◆ Extracted records
════════════════
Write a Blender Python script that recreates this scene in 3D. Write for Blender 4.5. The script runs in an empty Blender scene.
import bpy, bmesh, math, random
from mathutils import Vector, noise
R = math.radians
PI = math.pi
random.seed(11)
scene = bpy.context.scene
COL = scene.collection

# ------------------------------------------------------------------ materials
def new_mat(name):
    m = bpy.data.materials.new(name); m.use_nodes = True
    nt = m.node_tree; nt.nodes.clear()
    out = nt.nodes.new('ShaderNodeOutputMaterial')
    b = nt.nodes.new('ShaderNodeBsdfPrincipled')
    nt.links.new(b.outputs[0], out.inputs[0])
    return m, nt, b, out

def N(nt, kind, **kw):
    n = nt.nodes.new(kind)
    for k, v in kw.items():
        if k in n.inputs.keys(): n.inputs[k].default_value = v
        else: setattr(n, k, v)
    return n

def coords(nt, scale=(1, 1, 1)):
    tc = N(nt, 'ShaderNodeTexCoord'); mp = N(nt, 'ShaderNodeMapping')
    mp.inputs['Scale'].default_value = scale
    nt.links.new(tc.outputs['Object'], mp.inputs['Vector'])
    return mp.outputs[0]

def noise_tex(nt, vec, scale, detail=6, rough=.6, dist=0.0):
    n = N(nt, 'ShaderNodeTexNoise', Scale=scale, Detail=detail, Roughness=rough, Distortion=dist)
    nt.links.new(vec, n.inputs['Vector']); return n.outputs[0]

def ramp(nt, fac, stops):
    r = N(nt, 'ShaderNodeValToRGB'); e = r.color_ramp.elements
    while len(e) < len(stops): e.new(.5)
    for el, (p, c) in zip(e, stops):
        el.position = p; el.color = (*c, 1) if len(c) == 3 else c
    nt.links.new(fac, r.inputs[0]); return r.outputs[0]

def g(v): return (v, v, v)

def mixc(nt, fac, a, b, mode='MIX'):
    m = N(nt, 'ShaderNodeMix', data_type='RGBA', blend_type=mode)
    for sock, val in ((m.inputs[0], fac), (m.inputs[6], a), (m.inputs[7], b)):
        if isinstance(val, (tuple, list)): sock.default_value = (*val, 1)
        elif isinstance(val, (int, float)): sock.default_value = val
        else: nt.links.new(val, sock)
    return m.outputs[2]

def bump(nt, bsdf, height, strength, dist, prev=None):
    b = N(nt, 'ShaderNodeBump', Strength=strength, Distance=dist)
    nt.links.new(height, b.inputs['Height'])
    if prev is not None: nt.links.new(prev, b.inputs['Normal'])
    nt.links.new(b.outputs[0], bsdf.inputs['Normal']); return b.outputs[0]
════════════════
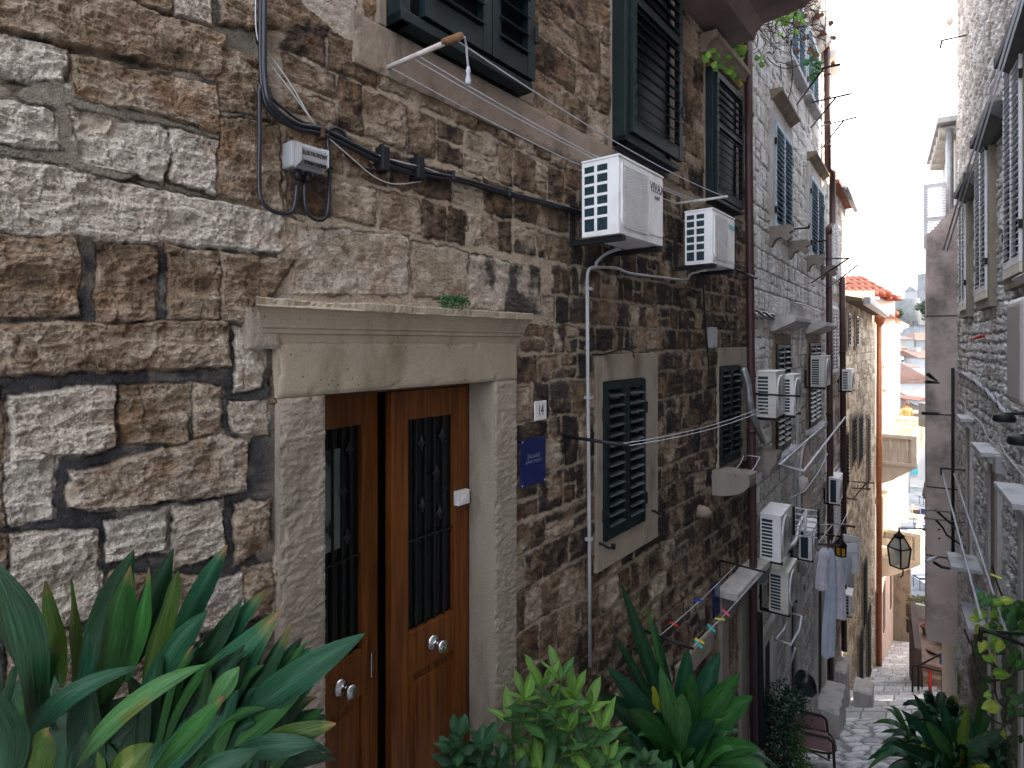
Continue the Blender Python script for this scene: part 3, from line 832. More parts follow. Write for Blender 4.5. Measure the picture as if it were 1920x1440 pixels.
════════════════
◆ What is needed
Give back, exactly as written, each line from the one that contains "Write a Blender" through the one that contains "return m, nt, b, out".

◆ Exercise response
Write a Blender Python script that recreates this scene in 3D. Write for Blender 4.5. The script runs in an empty Blender scene.
import bpy, bmesh, math, random
from mathutils import Vector, noise
R = math.radians
PI = math.pi
random.seed(11)
scene = bpy.context.scene
COL = scene.collection

# ------------------------------------------------------------------ materials
def new_mat(name):
    m = bpy.data.materials.new(name); m.use_nodes = True
    nt = m.node_tree; nt.nodes.clear()
    out = nt.nodes.new('ShaderNodeOutputMaterial')
    b = nt.nodes.new('ShaderNodeBsdfPrincipled')
    nt.links.new(b.outputs[0], out.inputs[0])
    return m, nt, b, out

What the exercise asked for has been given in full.